Exercise task: Render the following material again verbatim, leaving nothing out.
==========
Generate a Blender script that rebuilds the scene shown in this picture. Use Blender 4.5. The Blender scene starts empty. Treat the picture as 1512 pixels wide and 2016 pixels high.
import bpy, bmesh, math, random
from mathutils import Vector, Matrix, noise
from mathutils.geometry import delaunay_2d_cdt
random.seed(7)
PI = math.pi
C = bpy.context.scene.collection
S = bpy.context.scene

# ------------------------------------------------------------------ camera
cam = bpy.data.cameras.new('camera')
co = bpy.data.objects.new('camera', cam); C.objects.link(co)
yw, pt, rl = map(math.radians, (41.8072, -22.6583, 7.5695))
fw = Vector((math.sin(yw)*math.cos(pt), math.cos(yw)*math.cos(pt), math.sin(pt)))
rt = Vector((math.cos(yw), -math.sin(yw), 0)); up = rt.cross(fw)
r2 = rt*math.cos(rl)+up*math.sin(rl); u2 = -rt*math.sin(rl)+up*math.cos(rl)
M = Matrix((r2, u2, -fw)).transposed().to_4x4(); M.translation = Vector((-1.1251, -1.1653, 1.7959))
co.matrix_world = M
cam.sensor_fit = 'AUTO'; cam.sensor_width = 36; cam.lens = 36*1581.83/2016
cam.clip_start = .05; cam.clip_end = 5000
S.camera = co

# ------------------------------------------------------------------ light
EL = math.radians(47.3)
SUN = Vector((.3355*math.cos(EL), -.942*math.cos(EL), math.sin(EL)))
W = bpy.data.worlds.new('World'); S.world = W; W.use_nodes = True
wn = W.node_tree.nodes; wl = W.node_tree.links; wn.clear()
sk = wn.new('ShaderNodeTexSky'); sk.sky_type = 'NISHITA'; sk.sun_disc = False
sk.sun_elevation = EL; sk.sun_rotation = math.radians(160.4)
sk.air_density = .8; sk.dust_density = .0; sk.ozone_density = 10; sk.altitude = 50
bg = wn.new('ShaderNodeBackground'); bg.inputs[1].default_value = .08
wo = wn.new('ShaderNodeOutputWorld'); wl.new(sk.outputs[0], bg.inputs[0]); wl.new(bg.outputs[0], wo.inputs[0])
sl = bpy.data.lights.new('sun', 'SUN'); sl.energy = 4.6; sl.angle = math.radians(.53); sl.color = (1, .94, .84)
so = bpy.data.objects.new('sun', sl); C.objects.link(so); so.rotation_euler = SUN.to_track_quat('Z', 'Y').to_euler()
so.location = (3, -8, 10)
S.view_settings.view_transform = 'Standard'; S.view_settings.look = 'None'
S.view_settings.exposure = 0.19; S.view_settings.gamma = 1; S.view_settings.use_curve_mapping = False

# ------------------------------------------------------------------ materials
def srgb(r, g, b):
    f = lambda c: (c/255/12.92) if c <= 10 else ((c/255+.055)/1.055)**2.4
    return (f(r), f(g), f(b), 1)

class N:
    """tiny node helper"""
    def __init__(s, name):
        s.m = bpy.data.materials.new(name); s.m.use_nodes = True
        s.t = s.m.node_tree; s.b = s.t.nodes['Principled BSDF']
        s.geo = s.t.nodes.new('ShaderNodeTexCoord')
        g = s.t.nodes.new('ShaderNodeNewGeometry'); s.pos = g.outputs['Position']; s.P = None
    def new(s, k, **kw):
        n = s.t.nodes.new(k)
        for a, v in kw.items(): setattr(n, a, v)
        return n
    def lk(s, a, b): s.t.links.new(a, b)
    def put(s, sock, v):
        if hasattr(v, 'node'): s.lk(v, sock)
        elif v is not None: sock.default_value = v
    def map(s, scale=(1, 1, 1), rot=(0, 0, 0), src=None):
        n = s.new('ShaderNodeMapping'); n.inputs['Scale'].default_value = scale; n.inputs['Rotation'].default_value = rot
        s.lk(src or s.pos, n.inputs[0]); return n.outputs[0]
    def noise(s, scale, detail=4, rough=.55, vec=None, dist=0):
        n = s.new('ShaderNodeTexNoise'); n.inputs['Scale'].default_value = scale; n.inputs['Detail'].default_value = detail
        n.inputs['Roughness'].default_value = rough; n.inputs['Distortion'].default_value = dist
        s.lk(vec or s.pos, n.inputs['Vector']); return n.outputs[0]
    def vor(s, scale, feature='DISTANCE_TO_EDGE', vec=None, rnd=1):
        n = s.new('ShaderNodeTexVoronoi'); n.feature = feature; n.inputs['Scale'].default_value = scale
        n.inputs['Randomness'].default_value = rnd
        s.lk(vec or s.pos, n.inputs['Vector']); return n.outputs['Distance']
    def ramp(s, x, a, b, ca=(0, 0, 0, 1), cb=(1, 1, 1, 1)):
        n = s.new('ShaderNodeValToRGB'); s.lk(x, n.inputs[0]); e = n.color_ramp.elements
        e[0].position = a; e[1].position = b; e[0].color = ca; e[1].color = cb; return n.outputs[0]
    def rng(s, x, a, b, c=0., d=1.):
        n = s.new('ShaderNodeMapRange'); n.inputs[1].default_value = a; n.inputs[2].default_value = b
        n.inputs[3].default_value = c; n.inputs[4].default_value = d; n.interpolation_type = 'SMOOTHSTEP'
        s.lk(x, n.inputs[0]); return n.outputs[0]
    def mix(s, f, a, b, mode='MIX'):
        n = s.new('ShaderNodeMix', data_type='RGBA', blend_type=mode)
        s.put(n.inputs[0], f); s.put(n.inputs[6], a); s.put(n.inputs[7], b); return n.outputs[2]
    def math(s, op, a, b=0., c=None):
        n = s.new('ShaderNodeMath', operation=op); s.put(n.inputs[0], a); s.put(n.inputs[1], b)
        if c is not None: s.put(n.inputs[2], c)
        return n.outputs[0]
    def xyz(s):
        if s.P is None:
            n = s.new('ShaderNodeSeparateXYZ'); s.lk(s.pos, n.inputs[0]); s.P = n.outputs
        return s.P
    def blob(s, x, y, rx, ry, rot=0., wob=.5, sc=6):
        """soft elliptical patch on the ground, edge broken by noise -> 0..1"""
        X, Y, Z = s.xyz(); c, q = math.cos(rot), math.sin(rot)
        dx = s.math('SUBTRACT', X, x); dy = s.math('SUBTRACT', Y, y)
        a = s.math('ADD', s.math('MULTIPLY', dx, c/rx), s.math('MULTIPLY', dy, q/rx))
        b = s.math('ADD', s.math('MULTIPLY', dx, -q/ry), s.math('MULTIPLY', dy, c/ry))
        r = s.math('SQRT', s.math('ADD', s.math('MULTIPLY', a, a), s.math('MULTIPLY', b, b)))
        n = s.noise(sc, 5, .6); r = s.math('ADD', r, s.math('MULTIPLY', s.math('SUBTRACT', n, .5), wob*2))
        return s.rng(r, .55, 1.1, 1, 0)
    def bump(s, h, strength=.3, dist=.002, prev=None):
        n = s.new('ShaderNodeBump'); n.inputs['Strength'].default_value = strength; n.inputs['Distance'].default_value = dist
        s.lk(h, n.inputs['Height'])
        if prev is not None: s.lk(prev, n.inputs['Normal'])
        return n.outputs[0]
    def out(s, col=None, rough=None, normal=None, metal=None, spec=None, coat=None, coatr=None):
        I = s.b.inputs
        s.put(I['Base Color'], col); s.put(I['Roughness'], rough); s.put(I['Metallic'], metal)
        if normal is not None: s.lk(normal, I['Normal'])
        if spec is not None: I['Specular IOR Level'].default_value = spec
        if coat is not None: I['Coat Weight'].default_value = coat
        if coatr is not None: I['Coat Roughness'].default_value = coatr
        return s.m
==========
Response below:
Generate a Blender script that rebuilds the scene shown in this picture. Use Blender 4.5. The Blender scene starts empty. Treat the picture as 1512 pixels wide and 2016 pixels high.
import bpy, bmesh, math, random
from mathutils import Vector, Matrix, noise
from mathutils.geometry import delaunay_2d_cdt
random.seed(7)
PI = math.pi
C = bpy.context.scene.collection
S = bpy.context.scene

# ------------------------------------------------------------------ camera
cam = bpy.data.cameras.new('camera')
co = bpy.data.objects.new('camera', cam); C.objects.link(co)
yw, pt, rl = map(math.radians, (41.8072, -22.6583, 7.5695))
fw = Vector((math.sin(yw)*math.cos(pt), math.cos(yw)*math.cos(pt), math.sin(pt)))
rt = Vector((math.cos(yw), -math.sin(yw), 0)); up = rt.cross(fw)
r2 = rt*math.cos(rl)+up*math.sin(rl); u2 = -rt*math.sin(rl)+up*math.cos(rl)
M = Matrix((r2, u2, -fw)).transposed().to_4x4(); M.translation = Vector((-1.1251, -1.1653, 1.7959))
co.matrix_world = M
cam.sensor_fit = 'AUTO'; cam.sensor_width = 36; cam.lens = 36*1581.83/2016
cam.clip_start = .05; cam.clip_end = 5000
S.camera = co

# ------------------------------------------------------------------ light
EL = math.radians(47.3)
SUN = Vector((.3355*math.cos(EL), -.942*math.cos(EL), math.sin(EL)))
W = bpy.data.worlds.new('World'); S.world = W; W.use_nodes = True
wn = W.node_tree.nodes; wl = W.node_tree.links; wn.clear()
sk = wn.new('ShaderNodeTexSky'); sk.sky_type = 'NISHITA'; sk.sun_disc = False
sk.sun_elevation = EL; sk.sun_rotation = math.radians(160.4)
sk.air_density = .8; sk.dust_density = .0; sk.ozone_density = 10; sk.altitude = 50
bg = wn.new('ShaderNodeBackground'); bg.inputs[1].default_value = .08
wo = wn.new('ShaderNodeOutputWorld'); wl.new(sk.outputs[0], bg.inputs[0]); wl.new(bg.outputs[0], wo.inputs[0])
sl = bpy.data.lights.new('sun', 'SUN'); sl.energy = 4.6; sl.angle = math.radians(.53); sl.color = (1, .94, .84)
so = bpy.data.objects.new('sun', sl); C.objects.link(so); so.rotation_euler = SUN.to_track_quat('Z', 'Y').to_euler()
so.location = (3, -8, 10)
S.view_settings.view_transform = 'Standard'; S.view_settings.look = 'None'
S.view_settings.exposure = 0.19; S.view_settings.gamma = 1; S.view_settings.use_curve_mapping = False

# ------------------------------------------------------------------ materials
def srgb(r, g, b):
    f = lambda c: (c/255/12.92) if c <= 10 else ((c/255+.055)/1.055)**2.4
    return (f(r), f(g), f(b), 1)

class N:
    """tiny node helper"""
    def __init__(s, name):
        s.m = bpy.data.materials.new(name); s.m.use_nodes = True
        s.t = s.m.node_tree; s.b = s.t.nodes['Principled BSDF']
        s.geo = s.t.nodes.new('ShaderNodeTexCoord')
        g = s.t.nodes.new('ShaderNodeNewGeometry'); s.pos = g.outputs['Position']; s.P = None
    def new(s, k, **kw):
        n = s.t.nodes.new(k)
        for a, v in kw.items(): setattr(n, a, v)
        return n
    def lk(s, a, b): s.t.links.new(a, b)
    def put(s, sock, v):
        if hasattr(v, 'node'): s.lk(v, sock)
        elif v is not None: sock.default_value = v
    def map(s, scale=(1, 1, 1), rot=(0, 0, 0), src=None):
        n = s.new('ShaderNodeMapping'); n.inputs['Scale'].default_value = scale; n.inputs['Rotation'].default_value = rot
        s.lk(src or s.pos, n.inputs[0]); return n.outputs[0]
    def noise(s, scale, detail=4, rough=.55, vec=None, dist=0):
        n = s.new('ShaderNodeTexNoise'); n.inputs['Scale'].default_value = scale; n.inputs['Detail'].default_value = detail
        n.inputs['Roughness'].default_value = rough; n.inputs['Distortion'].default_value = dist
        s.lk(vec or s.pos, n.inputs['Vector']); return n.outputs[0]
    def vor(s, scale, feature='DISTANCE_TO_EDGE', vec=None, rnd=1):
        n = s.new('ShaderNodeTexVoronoi'); n.feature = feature; n.inputs['Scale'].default_value = scale
        n.inputs['Randomness'].default_value = rnd
        s.lk(vec or s.pos, n.inputs['Vector']); return n.outputs['Distance']
    def ramp(s, x, a, b, ca=(0, 0, 0, 1), cb=(1, 1, 1, 1)):
        n = s.new('ShaderNodeValToRGB'); s.lk(x, n.inputs[0]); e = n.color_ramp.elements
        e[0].position = a; e[1].position = b; e[0].color = ca; e[1].color = cb; return n.outputs[0]
    def rng(s, x, a, b, c=0., d=1.):
        n = s.new('ShaderNodeMapRange'); n.inputs[1].default_value = a; n.inputs[2].default_value = b
        n.inputs[3].default_value = c; n.inputs[4].default_value = d; n.interpolation_type = 'SMOOTHSTEP'
        s.lk(x, n.inputs[0]); return n.outputs[0]
    def mix(s, f, a, b, mode='MIX'):
        n = s.new('ShaderNodeMix', data_type='RGBA', blend_type=mode)
        s.put(n.inputs[0], f); s.put(n.inputs[6], a); s.put(n.inputs[7], b); return n.outputs[2]
    def math(s, op, a, b=0., c=None):
        n = s.new('ShaderNodeMath', operation=op); s.put(n.inputs[0], a); s.put(n.inputs[1], b)
        if c is not None: s.put(n.inputs[2], c)
        return n.outputs[0]
    def xyz(s):
        if s.P is None:
            n = s.new('ShaderNodeSeparateXYZ'); s.lk(s.pos, n.inputs[0]); s.P = n.outputs
        return s.P
    def blob(s, x, y, rx, ry, rot=0., wob=.5, sc=6):
        """soft elliptical patch on the ground, edge broken by noise -> 0..1"""
        X, Y, Z = s.xyz(); c, q = math.cos(rot), math.sin(rot)
        dx = s.math('SUBTRACT', X, x); dy = s.math('SUBTRACT', Y, y)
        a = s.math('ADD', s.math('MULTIPLY', dx, c/rx), s.math('MULTIPLY', dy, q/rx))
        b = s.math('ADD', s.math('MULTIPLY', dx, -q/ry), s.math('MULTIPLY', dy, c/ry))
        r = s.math('SQRT', s.math('ADD', s.math('MULTIPLY', a, a), s.math('MULTIPLY', b, b)))
        n = s.noise(sc, 5, .6); r = s.math('ADD', r, s.math('MULTIPLY', s.math('SUBTRACT', n, .5), wob*2))
        return s.rng(r, .55, 1.1, 1, 0)
    def bump(s, h, strength=.3, dist=.002, prev=None):
        n = s.new('ShaderNodeBump'); n.inputs['Strength'].default_value = strength; n.inputs['Distance'].default_value = dist
        s.lk(h, n.inputs['Height'])
        if prev is not None: s.lk(prev, n.inputs['Normal'])
        return n.outputs[0]
    def out(s, col=None, rough=None, normal=None, metal=None, spec=None, coat=None, coatr=None):
        I = s.b.inputs
        s.put(I['Base Color'], col); s.put(I['Roughness'], rough); s.put(I['Metallic'], metal)
        if normal is not None: s.lk(normal, I['Normal'])
        if spec is not None: I['Specular IOR Level'].default_value = spec
        if coat is not None: I['Coat Weight'].default_value = coat
        if coatr is not None: I['Coat Roughness'].default_value = coatr
        return s.m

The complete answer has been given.